The lessons Israel must learn can be provided by a thorough and more generic study of the sacrifice concept. Throughout human history, most (and in the case of the Islamic world all) sacrificial victims have been distinguishable from nonsacrificeable beings by one essential trait - they could be sacrificed without fear of reprisal. Sacred violence via sacrifice is best practiced without risk of vengeance. The victim without a champion is the ideal sacrificial victim.
Ironically, a feeling of immunity from Israeli or Jewish vengeance today permeates the entire Islamic terrorist community. By responding to acts of terror with self-criticism and/or degrading submission, the Jewish nation reinforces the PLO/Hamas/Islamic Jihad/Hezbollah view that the Arabs are engaged in genuinely sacrificial behavior. Revolted by a stooped people that refuses to fight back and even scrapes its own flesh and blood from sidewalk “altars” without planning revenge, these Arabs know their religious duty. And when Arab courts hand out light sentences for murders of Jews, their belief that the Government of Israel will remain mute is strengthened.
So before the Jewish State can protect itself from terrorism, it must recognize that Islam links terrorism against the infidel to the sacred. The only reaction likely to limit or eradicate it is to convince would- be attackers that Israel will never allow itself to be sacrificed. And this goal can only be accomplished by policies conveying to the Arabs the certainty of vengeance whenever Jews are slaughtered by Arab terrorists. Yet while such reaction can be justified even to governments hostile to Israel’s existence or its Zionist policies, it is inconsistent with the prevailing self-sacrifice practiced by Israel within the framework of the hideously misnamed “peace process”.

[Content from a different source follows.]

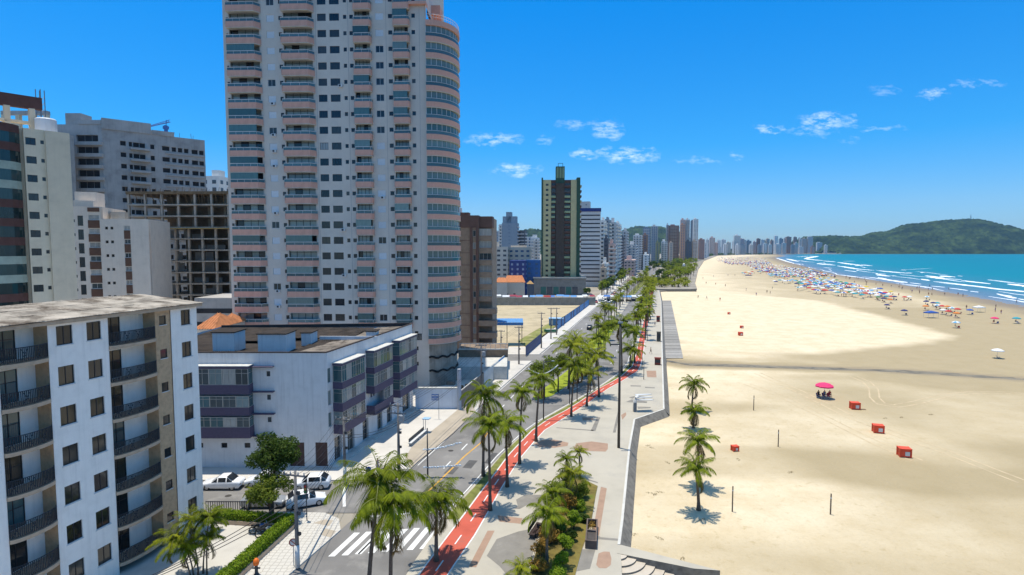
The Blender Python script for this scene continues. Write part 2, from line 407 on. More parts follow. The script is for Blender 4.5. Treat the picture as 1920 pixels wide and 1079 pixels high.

Finally, Arabs who connect terrorism with sacrifice draw their strength from their ideological blinkers. Islam shelters them from expectations of reciprocal violence, just as it provides the secret justification for the killing of Jews. The greater the extent to which Israel can succeed in demystifying Arab terrorism, openly unlinking its murders from the Islamic institutions consecrating it, the better will it be able to bring its enemies into the required circle of Jewish vengeance and punishment. In the short run, the demystification process will undoubtedly escalate Arab-Israel violence, but in the long run it may assure that the entire State of Israel will not be sacrificed on the bloodstained altar of Arab terror.